Untuk mengatasi problem sosial, kita perlu mengubah institusi-institusi sosial, sistem sosial, dan norma-norma sosial yang sebelumnya berlaku dalam suatu masyarakat. Pendeknya, harus ada suatu perubahan sosial, bukan individual. Dan, seperti yang telah disebut di atas, perubahan sosial yang terencana (planed social change) pasti melalui rekayasa sosial. Belakangan, rekayasa sosial ini diganti dengan social marketing (pemasaran sosial). Karena, ketika kita merencanakan suatu perubahan sosial, kita sebenarnya sedang memasarkan rencana baru atau solusi. Biar berjalan lancar, solusi itu perlu dipasarkan dan ditawarkan kepada masyarakat. Bila kebanyakan anggota masyarakat menerima tawaran kita, maka perubahan sosial itu akan berjalan dengan lancar. Jika yang terjadi sebaliknya maka perubahan sosial itu bisa terhambat atau bahkan tidak bisa jalan sama sekali.
Ada  beberapa problem sosial yang disebutkan oleh para ilmuwan sosial sebagai sumber-sumber perubahan: (1) Poverty (kemiskinan). Kemiskinan adalah problem sosial yang melibatkan orang banyak. (2) Crimes (kejahatan). Kejahatan bisa berjenjang-jenjang dari blue collar crimes hingga white collar crimes (kejahatan orang yang berkerah putih). White color crimes, misalnya, adalah kejahatan yang dilakukan oleh para ustad, eksekutif, birokrat, politisi, dan yang setingkat dengan mereka (Rahmat, 1999).

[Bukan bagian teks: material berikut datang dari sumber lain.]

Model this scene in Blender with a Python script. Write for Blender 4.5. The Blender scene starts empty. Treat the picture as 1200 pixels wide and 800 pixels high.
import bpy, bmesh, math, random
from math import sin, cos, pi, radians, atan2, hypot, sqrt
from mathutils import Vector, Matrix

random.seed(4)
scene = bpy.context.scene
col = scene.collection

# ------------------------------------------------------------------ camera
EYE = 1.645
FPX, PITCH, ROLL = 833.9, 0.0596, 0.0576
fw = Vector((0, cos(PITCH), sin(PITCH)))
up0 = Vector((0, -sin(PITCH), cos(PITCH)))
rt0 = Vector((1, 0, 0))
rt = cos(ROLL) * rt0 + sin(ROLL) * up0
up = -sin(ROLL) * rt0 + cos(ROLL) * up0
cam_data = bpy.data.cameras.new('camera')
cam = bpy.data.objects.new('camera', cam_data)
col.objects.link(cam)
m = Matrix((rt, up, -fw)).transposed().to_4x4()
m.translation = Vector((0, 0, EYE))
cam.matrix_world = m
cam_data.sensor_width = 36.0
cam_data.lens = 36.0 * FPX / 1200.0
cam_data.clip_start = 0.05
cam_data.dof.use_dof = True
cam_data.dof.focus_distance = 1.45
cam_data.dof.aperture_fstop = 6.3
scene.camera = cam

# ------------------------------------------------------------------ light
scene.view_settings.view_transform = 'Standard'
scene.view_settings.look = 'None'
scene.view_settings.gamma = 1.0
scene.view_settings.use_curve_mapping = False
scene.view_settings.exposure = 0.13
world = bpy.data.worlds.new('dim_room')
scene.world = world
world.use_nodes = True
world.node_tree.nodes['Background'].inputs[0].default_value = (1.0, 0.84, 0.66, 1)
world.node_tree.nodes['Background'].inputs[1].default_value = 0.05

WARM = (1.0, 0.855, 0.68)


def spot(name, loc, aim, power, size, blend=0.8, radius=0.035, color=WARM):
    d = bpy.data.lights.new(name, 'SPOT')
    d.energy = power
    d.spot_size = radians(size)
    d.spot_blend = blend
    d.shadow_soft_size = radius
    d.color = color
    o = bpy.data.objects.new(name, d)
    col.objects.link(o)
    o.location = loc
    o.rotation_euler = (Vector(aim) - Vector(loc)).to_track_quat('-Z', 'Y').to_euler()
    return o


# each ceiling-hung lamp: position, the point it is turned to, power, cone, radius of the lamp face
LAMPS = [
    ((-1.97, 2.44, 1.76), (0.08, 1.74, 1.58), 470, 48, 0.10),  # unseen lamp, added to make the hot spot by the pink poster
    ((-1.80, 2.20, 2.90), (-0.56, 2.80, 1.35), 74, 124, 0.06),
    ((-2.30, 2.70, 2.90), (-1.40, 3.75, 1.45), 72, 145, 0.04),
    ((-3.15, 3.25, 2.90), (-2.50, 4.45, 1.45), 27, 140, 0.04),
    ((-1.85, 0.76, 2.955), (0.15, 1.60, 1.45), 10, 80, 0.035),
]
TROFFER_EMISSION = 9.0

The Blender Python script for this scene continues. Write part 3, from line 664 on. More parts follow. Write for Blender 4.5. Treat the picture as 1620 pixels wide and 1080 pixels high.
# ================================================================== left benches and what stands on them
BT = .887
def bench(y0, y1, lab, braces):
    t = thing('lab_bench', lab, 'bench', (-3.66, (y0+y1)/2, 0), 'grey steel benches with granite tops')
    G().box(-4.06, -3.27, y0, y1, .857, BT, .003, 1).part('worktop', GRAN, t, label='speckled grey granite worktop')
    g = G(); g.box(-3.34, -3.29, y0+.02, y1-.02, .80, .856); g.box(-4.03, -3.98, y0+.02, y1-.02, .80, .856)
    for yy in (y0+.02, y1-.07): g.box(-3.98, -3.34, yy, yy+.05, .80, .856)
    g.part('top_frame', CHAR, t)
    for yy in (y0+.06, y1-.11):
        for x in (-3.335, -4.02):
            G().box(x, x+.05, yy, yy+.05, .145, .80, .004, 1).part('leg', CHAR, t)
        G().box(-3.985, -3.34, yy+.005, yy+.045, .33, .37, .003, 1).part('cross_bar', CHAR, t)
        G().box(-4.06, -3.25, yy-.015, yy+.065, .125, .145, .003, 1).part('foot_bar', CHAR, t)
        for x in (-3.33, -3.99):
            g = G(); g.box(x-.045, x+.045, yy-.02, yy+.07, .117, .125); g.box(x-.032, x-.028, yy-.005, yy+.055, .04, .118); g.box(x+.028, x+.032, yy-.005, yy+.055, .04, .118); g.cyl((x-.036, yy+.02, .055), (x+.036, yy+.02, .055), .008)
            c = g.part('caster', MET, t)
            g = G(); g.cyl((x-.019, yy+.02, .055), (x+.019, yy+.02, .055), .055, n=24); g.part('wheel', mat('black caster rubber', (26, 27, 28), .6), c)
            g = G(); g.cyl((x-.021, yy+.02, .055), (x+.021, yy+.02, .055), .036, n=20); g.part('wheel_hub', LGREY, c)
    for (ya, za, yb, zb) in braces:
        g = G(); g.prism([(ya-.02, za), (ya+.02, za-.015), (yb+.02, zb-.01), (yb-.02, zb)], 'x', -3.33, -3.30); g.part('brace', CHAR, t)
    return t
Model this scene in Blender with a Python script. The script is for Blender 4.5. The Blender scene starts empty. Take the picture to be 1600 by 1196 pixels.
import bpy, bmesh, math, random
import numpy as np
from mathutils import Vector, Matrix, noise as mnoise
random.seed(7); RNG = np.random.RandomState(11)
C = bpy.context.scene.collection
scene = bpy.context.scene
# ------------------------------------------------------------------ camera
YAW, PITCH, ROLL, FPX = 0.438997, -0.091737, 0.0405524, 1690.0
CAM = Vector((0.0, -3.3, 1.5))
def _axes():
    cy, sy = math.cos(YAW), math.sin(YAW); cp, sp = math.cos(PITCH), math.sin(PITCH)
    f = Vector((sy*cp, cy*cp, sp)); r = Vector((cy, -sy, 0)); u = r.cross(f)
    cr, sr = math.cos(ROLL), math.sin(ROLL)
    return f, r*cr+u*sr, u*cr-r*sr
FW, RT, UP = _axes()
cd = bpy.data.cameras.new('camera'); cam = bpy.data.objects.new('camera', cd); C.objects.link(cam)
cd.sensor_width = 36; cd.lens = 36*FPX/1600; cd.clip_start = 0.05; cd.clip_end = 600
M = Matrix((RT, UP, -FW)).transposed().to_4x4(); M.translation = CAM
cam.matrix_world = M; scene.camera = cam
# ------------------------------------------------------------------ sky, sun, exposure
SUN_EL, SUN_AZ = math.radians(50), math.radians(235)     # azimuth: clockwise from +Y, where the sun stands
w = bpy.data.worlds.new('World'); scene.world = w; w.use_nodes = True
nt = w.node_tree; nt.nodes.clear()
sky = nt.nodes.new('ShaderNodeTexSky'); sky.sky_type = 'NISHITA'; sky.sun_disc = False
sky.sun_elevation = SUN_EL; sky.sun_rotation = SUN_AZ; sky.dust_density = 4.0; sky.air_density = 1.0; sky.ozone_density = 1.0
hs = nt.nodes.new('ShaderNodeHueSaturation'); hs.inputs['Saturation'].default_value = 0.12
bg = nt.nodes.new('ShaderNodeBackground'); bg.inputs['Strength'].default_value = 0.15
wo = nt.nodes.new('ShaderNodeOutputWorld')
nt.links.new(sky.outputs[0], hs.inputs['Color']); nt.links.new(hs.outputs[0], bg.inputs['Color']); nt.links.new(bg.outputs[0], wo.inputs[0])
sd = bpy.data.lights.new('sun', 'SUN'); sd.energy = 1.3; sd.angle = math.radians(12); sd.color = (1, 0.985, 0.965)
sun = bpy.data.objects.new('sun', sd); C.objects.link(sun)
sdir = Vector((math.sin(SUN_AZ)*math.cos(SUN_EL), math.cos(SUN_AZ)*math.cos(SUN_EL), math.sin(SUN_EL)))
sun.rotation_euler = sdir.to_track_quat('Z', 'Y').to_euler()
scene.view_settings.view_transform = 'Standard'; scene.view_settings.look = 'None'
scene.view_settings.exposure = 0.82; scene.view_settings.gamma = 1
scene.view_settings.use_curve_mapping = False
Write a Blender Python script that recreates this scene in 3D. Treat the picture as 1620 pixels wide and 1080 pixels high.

Sekarang ini, masyarakat kita dilanda oleh white color crimes yang sangat menggugah dan mengungkit rasa keadilan kita. Seringkali kita menemukan ada anak jalanan  atau rakyat jelata yang dipukuli oleh satpam sampai mati hanya karena mencuri kayu di hutan sejumlah beberapa kubik saja. Sementara, yang mencuri kekayaan hutan seharga ratuan juta dibiarkan. Masalah white color crimes ini adalah problem sosial yang amat menganiaya rakyat kecil di Indonesia pada zaman Orde Baru ataupun saat ini. (3) Pertikaian atau konflik. Konflik sosial bisa bersifat rasial, etnis, sektarian, ideologis, dan sebagainya. Bahkan, dalam kerangka pikir Marxian, perubahan (transformation) sistem sosial yang bersifat menyeluruh hanya akan terjadi melalui konflik. Tanpa terjadi konflik, tidak akan ada transformasi yang bersifat menyeluruh.